What a loss. What spirit and humor and ear and humanity and comedy and, at times, excruciating tension. That scene toward the end of Killshot where the gun is on the table and the two bad guys are talking and laughing and she starts to think Maybe I can just grab it and shoot ’em. And it was always scarier because if you’d read a couple Leonard books you knew he was willing to kill off a good guy (or gal) right when you least expected; never saw it coming.
Good Lord. This will take some time to getting used to.

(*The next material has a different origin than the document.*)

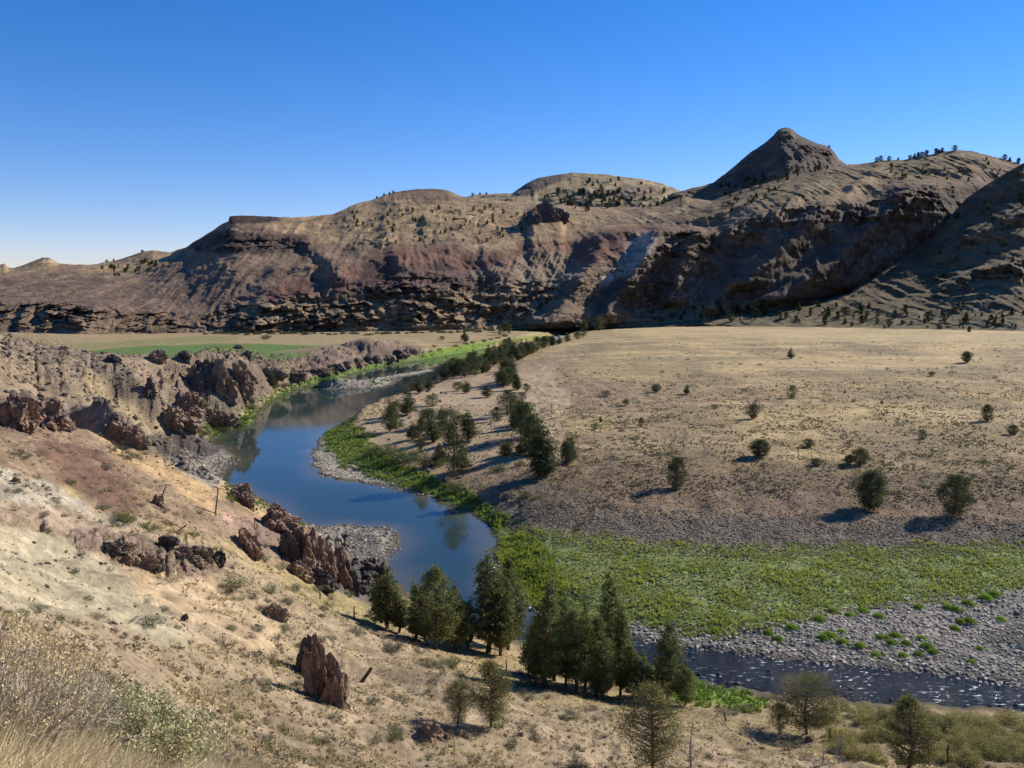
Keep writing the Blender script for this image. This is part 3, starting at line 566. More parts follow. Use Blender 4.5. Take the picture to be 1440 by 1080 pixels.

The Times does a nice job here.
Mr. Leonard’s narrative voice was crisp, clean and direct. He had no time to waste on adverbs, adjectives or tricky verb forms, and he had no patience for moody interior monologues or lyrical descriptive passages. His dialogue, too, was succinct, as in this passage from “Riding the Rap”:
“ ‘She isn’t home,’ Raylan said.
“Bobby nodded toward the red Toyota in the drive.
“ ‘Her car’s there.’
“ ‘She still isn’t home,’ Raylan said.
“ ‘Maybe she’s asleep or she’s taking a shower.”
“ ‘When I say she isn’t home,’ Raylan said, ‘it means she isn’t home.’ ”

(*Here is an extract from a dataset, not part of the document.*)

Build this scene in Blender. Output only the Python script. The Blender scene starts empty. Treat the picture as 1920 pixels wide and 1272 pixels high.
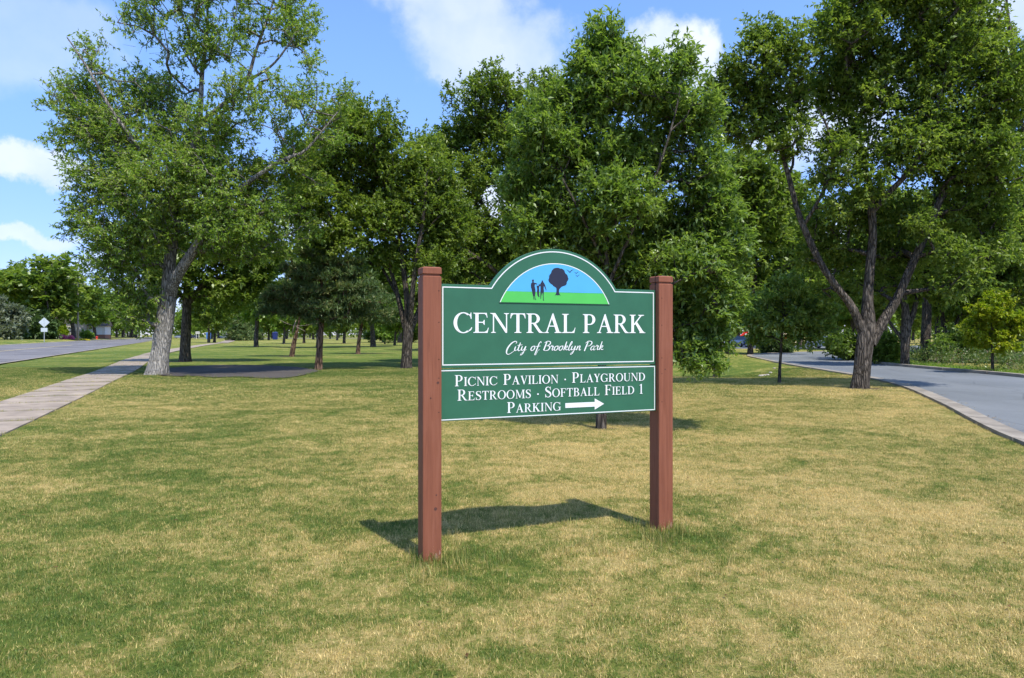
import bpy, bmesh, math
import numpy as np
from mathutils import Vector, Matrix
R = math.radians
scene = bpy.context.scene
COL = scene.collection

# ------------------------------------------------------------------ camera
EYE = 1.65
FPX = 1280.0
cam = bpy.data.objects.new('camera', bpy.data.cameras.new('camera'))
COL.objects.link(cam)
cam.location = (0, 0, EYE)
cam.rotation_euler = (R(90), 0, 0)
cam.data.sensor_width = 36
cam.data.lens = 24
cam.data.shift_y = -8 / 1920
cam.data.clip_start = 0.1
cam.data.clip_end = 6000
scene.camera = cam

# ------------------------------------------------------------------ light
SUN_EL = 61.0
sdx, sdy = 0.56, -0.83
sn = math.hypot(sdx, sdy)
sdir = Vector((sdx / sn * math.cos(R(SUN_EL)), sdy / sn * math.cos(R(SUN_EL)), math.sin(R(SUN_EL))))
sun_data = bpy.data.lights.new('sun', 'SUN')
sun_data.energy = 3.55
sun_data.angle = R(0.53)
sun_data.color = (1.0, 0.95, 0.86)
sun = bpy.data.objects.new('sun', sun_data)
COL.objects.link(sun)
sun.rotation_euler = sdir.to_track_quat('Z', 'Y').to_euler()
sun.location = (0, 0, 60)

scene.view_settings.view_transform = 'Standard'
scene.view_settings.look = 'None'
scene.view_settings.exposure = 0.74
scene.view_settings.gamma = 1.0
scene.view_settings.use_curve_mapping = False
scene.cycles.max_bounces = 12
scene.cycles.diffuse_bounces = 7
scene.cycles.transmission_bounces = 8
scene.cycles.use_adaptive_sampling = True
scene.cycles.adaptive_threshold = 0.015
scene.cycles.use_denoising = True
scene.cycles.sample_clamp_indirect = 4.0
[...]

It takes only three words — “Look at me” — for Chili Palmer, the Miami loan shark in “Get Shorty,” to strike terror into the hearts of the deadbeat clients he hounds for late payments. “You never tell the guy what could happen to him,” Chili explains. “Let him use his imagination, he’ll think of something worse.”
via Elmore Leonard, Who Refined the Crime Thriller, Dies at 87 – NYTimes.com.
Clip at the top from Out of Sight. Ima have to go on a Leonard jag now. Could get me through the winter.